Aber noch gibt der Papst die Hoffnung nicht auf. Die Frage ist, auf welchen Wegen der Vatikan die amerikanische Regierung zu einem Kurswechsel bewegen kann. Der traditionelle Kanal, die italienische Regierung, schien weitgehend auszufallen. Der Vatikan ist enttäuscht über den abrupten Gesinnungswandel von Regierungschef Berlusconi, der am 29. Januar nach London und Washington reiste, um Bush und Blair näher an die europäische Position heranzubringen, dann aber mit der Erklärung der "acht Verräter" plötzlich die Seiten wechselte. Nach zähem Ringen insbesondere des christdemokratischen Teils der Regierung hat Berlusconi seinen Kurs inzwischen teilweise korrigiert. Die offizielle Zeremonie nach Kofi Annans Treffen mit dem Papst bot Gelegenheit für ein Treffen einer vatikanischen Delegation unter Kardinal Sodano mit italienischen Regierungsvertretern. Wenn die italienische Regierung wieder einschwenkt, könnte das der Sache des Friedens sehr nutzen, da Berlusconi einen guten persönlichen Draht zu US-Präsident Bush hat. Ein positives Zeichen setzte die außenpolitische Debatte im italienischen Senat am 19. Februar, bei der die Regierung einem von Senator Giulio Andreotti beantragten Zusatz zu ihrer Resolution zustimmte, der besagt, daß über alle weiteren Entscheidungen des UN-Sicherheitsrats zum Irak im Parlament abgestimmt werden muß.

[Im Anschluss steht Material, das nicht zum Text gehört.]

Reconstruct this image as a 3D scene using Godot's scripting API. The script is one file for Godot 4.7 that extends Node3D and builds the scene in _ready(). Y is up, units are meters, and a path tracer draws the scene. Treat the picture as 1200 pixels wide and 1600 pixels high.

Der Papst und seine Mitarbeiter sind bereit, in den nächsten Wochen alles Notwendige zu tun, um den Frieden zu erhalten. Ein Hauptziel ist ein Besuch Kofi Annans in Bagdad, aber das ist ohne Einverständnis der USA unmöglich. Kardinal Etchegaray befindet sich jetzt auf Haiti in Wartestellung, jeden Augenblick bereit, Bush oder Powell zu treffen. Auch Johannes Paul II. ist bereit für eine neue Reise, und zwar nach Zentralasien, wie seine Mitarbeiter gegenüber der italienischen Presse erklärten. Dies ist sicherlich sinnvoll, zumal es bei dem Konflikt eigentlich nicht um den Irak geht, sondern um ein "Großes Spiel" zur Kontrolle des eurasischen Kontinents. Auch in diesem größeren Zusammenhang gilt es, einen "Kampf der Kulturen" zu verhindern.